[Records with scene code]

────────────────

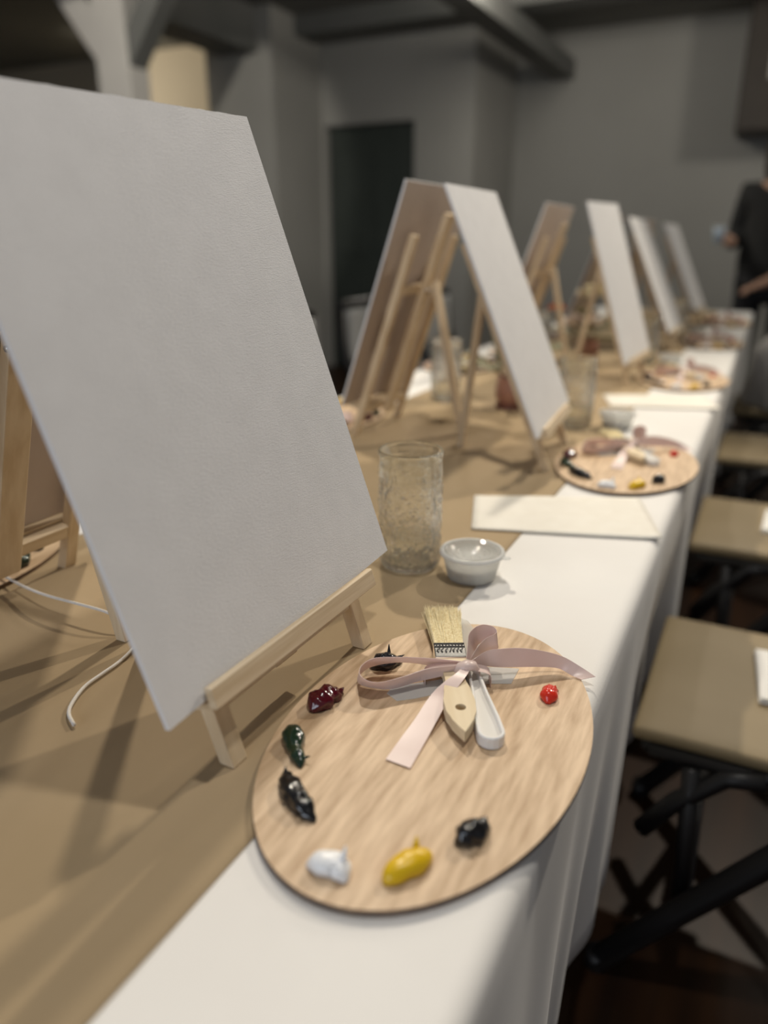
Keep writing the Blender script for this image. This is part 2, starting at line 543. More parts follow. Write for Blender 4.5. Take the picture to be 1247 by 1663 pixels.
def cloth_pt(u, v):
    y = YA + (YB - YA) * v
    # profile: left hem -> up -> across -> right edge -> down to right hem
    r = 0.016
    drop = 0.50 + 0.012 * math.sin(y * 3.1)
    seg = [drop - r, math.pi * r / 2, (XR - XL) - 2 * r, math.pi * r / 2, drop - r]
    cut = [0, 0.22, 0.30, 0.62, 0.72, 1.0]
    for k in range(5):
        if u <= cut[k + 1] + 1e-9:
            q = (u - cut[k]) / (cut[k + 1] - cut[k])
            break

    def fold(d):
        return (0.010 * math.sin(y * 17 + 1.3 * math.sin(y * 5)) + 0.006 * math.sin(y * 41 + 1)) * (d / 0.5) ** 1.2 - 0.012 * (d / 0.5) - tuck(y) * min(1, max(0, (d - 0.10) / 0.18))
    if k == 0:
        d = drop - (drop - r) * q
        return (XL - fold(d) - 0.0, y, -d)
    if k == 1:
        a = q * math.pi / 2
        return (XL + r - r * math.cos(a) - fold(r) * (1 - q), y, -r + r * math.sin(a))
    if k == 2:
        return (XL + r + (XR - XL - 2 * r) * q, y, 0)
    if k == 3:
        a = q * math.pi / 2
        return (XR - r + r * math.sin(a) + fold(r) * q, y, -r + r * math.cos(a))
    d = r + (drop - r) * q
    return (XR + fold(d), y, -d)


b = MB()
b.grid(cloth_pt, 50, 420)
o = b.build('tablecloth', M['cloth'], None, (0, 0, T), smooth=True)
q = o.modifiers.new('thickness', 'SOLIDIFY')
q.thickness = 0.0012
q.offset = -1
tag(o, 'white cotton tablecloth draped over the long table', 'tablecloth')
# fold creases pressed into the cloth top
me = o.data
for v in me.vertices:
    if v.co.z > -0.0005:
        for yc in (0.795, 1.66, 2.5):
            d = v.co.y - yc - 0.02 * math.sin(v.co.x * 9)
            v.co.z += 0.0007 * math.exp(-(d / 0.010) ** 2)


def kraft_pt(u, v):
    x = -0.759 + 0.514 * u
    y = -0.70 + 5.25 * v
    z = 0.0014 + 0.0006 * noise.noise(Vector((x * 9, y * 6, 0))) + 0.0004 * noise.noise(Vector((x * 21, y * 17, 5)))
    return (x + 0.0015 * math.sin(y * 4), y, max(z, 0.0009))


o = MB().grid(kraft_pt, 50, 400).build('kraft_runner', M['kraft'], None, (0, 0, T), smooth=True)
q = o.modifiers.new('thickness', 'SOLIDIFY')
q.thickness = 0.0004
q.offset = -1
tag(o, 'brown kraft paper runner down the middle of the table', 'runner')

# ------------------------------------------------------------------ easels and canvases
TH = R(18.6)


def lean(th=TH):
    # columns: d (outward), y, s (up the slope)
    return Matrix(((math.cos(th), 0, -math.sin(th), 0), (0, 1, 0, 0), (math.sin(th), 0, math.cos(th), 0), (0, 0, 0, 1)))


def make_easel(label, th, shelf, hi, foot):
    t = thing('table_easel', label, 'easel', (0, 0, 0.0015), 0, 'pine easels standing in two rows')
    L = lean(th)
    tn = math.tan(th)
    for sy in (-1, 1):
        b = MB()
        y0, y1 = sy * 0.095 - 0.008, sy * 0.095 + 0.008
        # foot cut level with the table
        vs = [L @ Vector((d, y, -d * tn)) for d in (-0.022, -0.0092) for y in (y0, y1)]
        vs += [L @ Vector((d, y, 0.395)) for d in (-0.022, -0.0092) for y in (y0, y1)]
        b.add(vs, [(0, 1, 3, 2), (4, 6, 7, 5), (0, 4, 5, 1), (2, 3, 7, 6), (0, 2, 6, 4), (1, 5, 7, 3)])
        b.build('side_leg', M['pine_up'], t, bevel=0.0012)
    b = MB().box(-0.0215, -0.0105, -0.0868, 0.0868, shelf - 0.019, shelf - 0.003, L)
    b.build('bottom_rail', M['pine'], t, bevel=0.001)
    b = MB().box(-0.0215, -0.0105, -0.0868, 0.0868, 0.288, 0.304, L)
    b.build('cross_rail', M['pine'], t, bevel=0.001)
    b = MB().box(-0.034, -0.0225, -0.015, 0.015, shelf - 0.026, 0.438, L)
    b.build('mast', M['pine_up'], t, bevel=0.0012)
    # the ledge: shelf under the canvas and a chamfered lip in front
    b = MB()
    lo = hi - 0.0165
    prof = [(-0.0090, lo), (0.0135, lo), (0.0135, hi - 0.0015), (0.0120, hi), (0.0072, hi), (0.0066, shelf), (-0.0090, shelf)]
    n = len(prof)
    Y0, Y1 = -0.118, 0.105
    vs = [L @ Vector((d, y, s)) for y in (Y0, Y1) for d, s in prof]
    b.add(vs, [tuple(range(n)), tuple(range(2 * n - 1, n - 1, -1))] + [(i, n + i, n + (i + 1) % n, (i + 1) % n) for i in range(n)])
    b.build('ledge', M['pine'], t, bevel=0.0008)
    # rear leg on a bolt
    p0 = L @ Vector((-0.042, 0, 0.318))
    p1 = Vector((-foot, 0, 0.0))
    ax = (p1 - p0).normalized()
    sd = Vector((ax.z, 0, -ax.x))
    b = MB()
    vs = []
    for q, zc in ((p0, None), (p1, 0.0)):
        for a in (-0.006, 0.006):
            for y in (-0.008, 0.008):
                v = q + sd * a + Vector((0, y, 0))
                if zc is not None:
                    v = v + ax * ((zc - v.z) / ax.z)
                vs.append(v)
    b.add(vs, [(0, 1, 3, 2), (4, 6, 7, 5), (0, 4, 5, 1), (2, 3, 7, 6), (0, 2, 6, 4), (1, 5, 7, 3)])
    b.build('rear_leg', M['pine_up'], t, bevel=0.001)
    h = L @ Vector((-0.038, 0, 0.300))
    MB().tube([h + Vector((0, -0.022, 0)), h + Vector((0, 0.022, 0))], 0.003, 8).build('hinge_bolt', M['tin'], t, smooth=True)
    return t


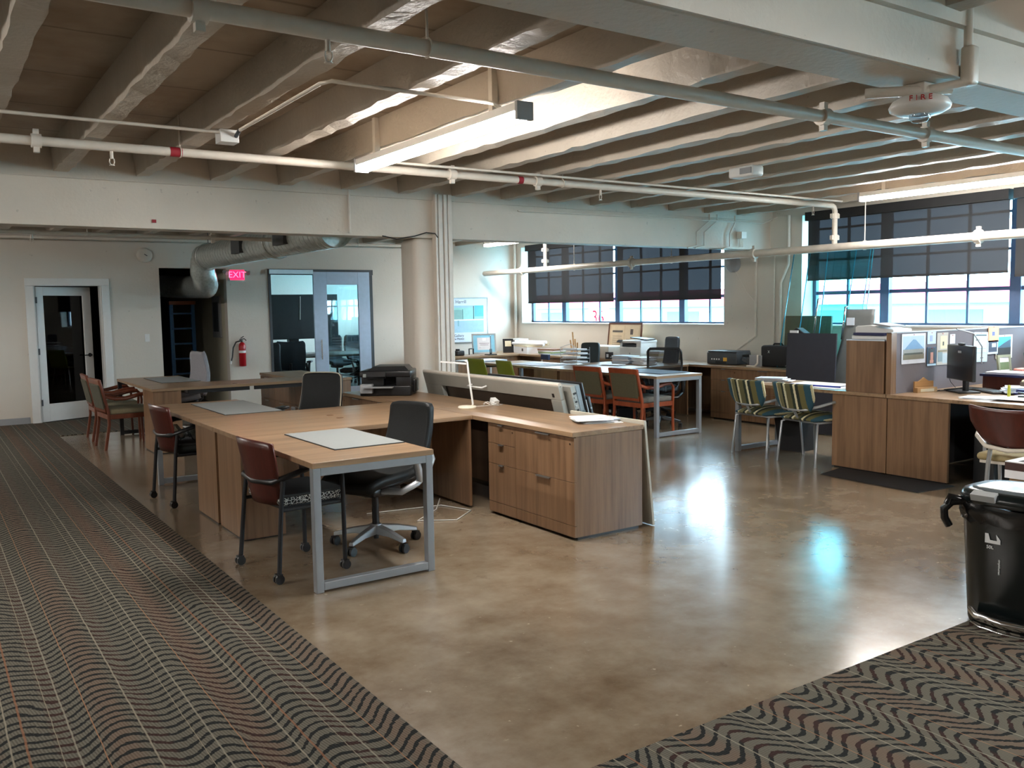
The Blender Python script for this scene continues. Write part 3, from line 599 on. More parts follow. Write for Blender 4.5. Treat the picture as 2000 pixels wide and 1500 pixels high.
def credenza(x0, ya, yb, d, label, w=.63, bfrom=.0, blen=1.07, doors=False, group='low wood laminate credenzas with drawers'):
    """top from ya to yb; drawer cabinet at the yb end; fronts face -x"""
    t = thing('credenza', label, 'cabinet', (x0+w/2, (ya+yb)/2, 0), world=True, group=group)
    MB().box(x0, x0+w, ya+d*.003, yb, TOPZ-TOPT, TOPZ).build('worktop', WY, t, bevel=.002)
    e = yb; s = yb-d*blen; f = x0+.012
    lo, hi = min(s, e), max(s, e)
    MB().box(x0+.03, x0+w-.01, lo+.004, hi-.002, .02, .703).build('cabinet_body', WZ, t, bevel=.001)
    MB().box(x0+.05, x0+w-.03, lo+.02, hi-.02, 0, .02).build('plinth', BPLAS, t)
    if abs(ya-s) > .2: MB().box(x0+w-.03, x0+w-.012, min(ya, s)+.01, max(ya, s)-.005, .02, .703).build('back_panel', WZ, t)
    dv = s+d*blen*.345
    def dr(name, a, b, z0, z1, hl):
        a, b = min(a, b)+.0015, max(a, b)-.0015
        q = MB().box(f, f+.02, a, b, z0+.0015, z1-.0015).build(name, WZ, t, bevel=.0012)
        c = (a+b)/2
        if hl: MB().box(f-.014, f+.004, c-hl/2, c+hl/2, z1-.004, z1-.0005).box(f-.016, f-.012, c-hl/2, c+hl/2, z1-.010, z1-.0005).build('handle', ALU, q)
    dr('drawer', s, dv, .55, .70, .06); dr('drawer', s, dv, .395, .55, .06); dr('drawer', s, dv, .10, .395, .06)
    dr('drawer', dv, e, .395, .70, .16); dr('drawer', dv, e, .10, .395, .16); dr('toe_panel', s, dv, .02, .10, 0); dr('toe_panel', dv, e, .02, .10, 0)
    for zz, yy in ((.655, e-d*.045), (.655, dv-d*.035)): MB().cyl((f-.002, yy, zz), (f+.001, yy, zz), .007, n=10).build('lock', CHROME, t)
    return t
desk(1.755, 6.54, -1, 'wood desk nearest the camera with grey leg frame and felt pad')
desk(1.755, 6.54, 1, 'second wood desk, back to back behind the nearest one')
credenza(3.573, 6.54, 4.60, -1, 'low drawer credenza nearest the camera with papers on its end')
credenza(3.573, 6.54, 8.45, 1, 'low credenza that carries the big black printer')
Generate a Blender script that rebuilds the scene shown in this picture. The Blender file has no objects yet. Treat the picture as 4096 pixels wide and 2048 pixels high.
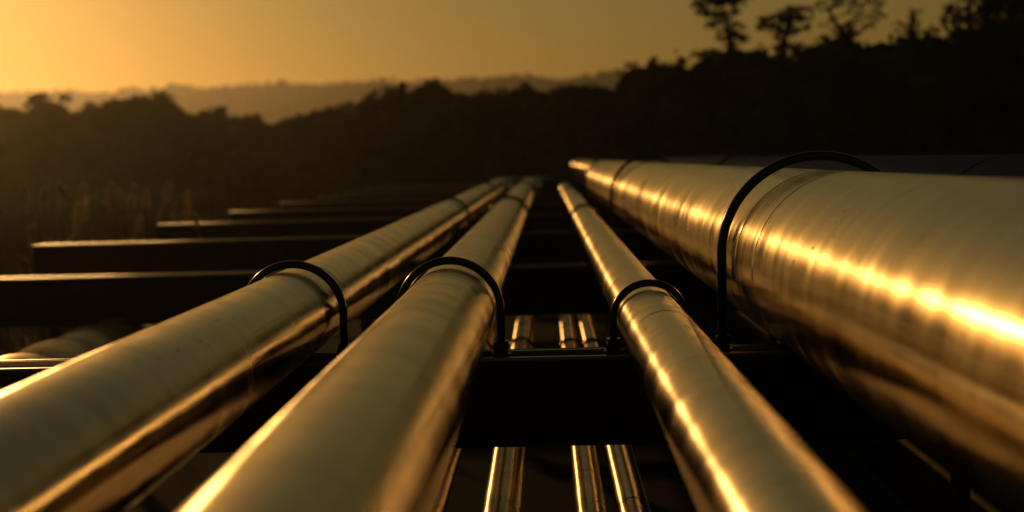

────────────────

[AIM OF THE TASK]
Begin at the top of the material above and output each line exactly, stopping after the line that holds "return (XR + fold(d), y, -d)". Leave out pictures.

[WRITTEN ANSWER]
Keep writing the Blender script for this image. This is part 2, starting at line 543. More parts follow. Write for Blender 4.5. Take the picture to be 1247 by 1663 pixels.
def cloth_pt(u, v):
    y = YA + (YB - YA) * v
    # profile: left hem -> up -> across -> right edge -> down to right hem
    r = 0.016
    drop = 0.50 + 0.012 * math.sin(y * 3.1)
    seg = [drop - r, math.pi * r / 2, (XR - XL) - 2 * r, math.pi * r / 2, drop - r]
    cut = [0, 0.22, 0.30, 0.62, 0.72, 1.0]
    for k in range(5):
        if u <= cut[k + 1] + 1e-9:
            q = (u - cut[k]) / (cut[k + 1] - cut[k])
            break

    def fold(d):
        return (0.010 * math.sin(y * 17 + 1.3 * math.sin(y * 5)) + 0.006 * math.sin(y * 41 + 1)) * (d / 0.5) ** 1.2 - 0.012 * (d / 0.5) - tuck(y) * min(1, max(0, (d - 0.10) / 0.18))
    if k == 0:
        d = drop - (drop - r) * q
        return (XL - fold(d) - 0.0, y, -d)
    if k == 1:
        a = q * math.pi / 2
        return (XL + r - r * math.cos(a) - fold(r) * (1 - q), y, -r + r * math.sin(a))
    if k == 2:
        return (XL + r + (XR - XL - 2 * r) * q, y, 0)
    if k == 3:
        a = q * math.pi / 2
        return (XR - r + r * math.sin(a) + fold(r) * q, y, -r + r * math.cos(a))
    d = r + (drop - r) * q
    return (XR + fold(d), y, -d)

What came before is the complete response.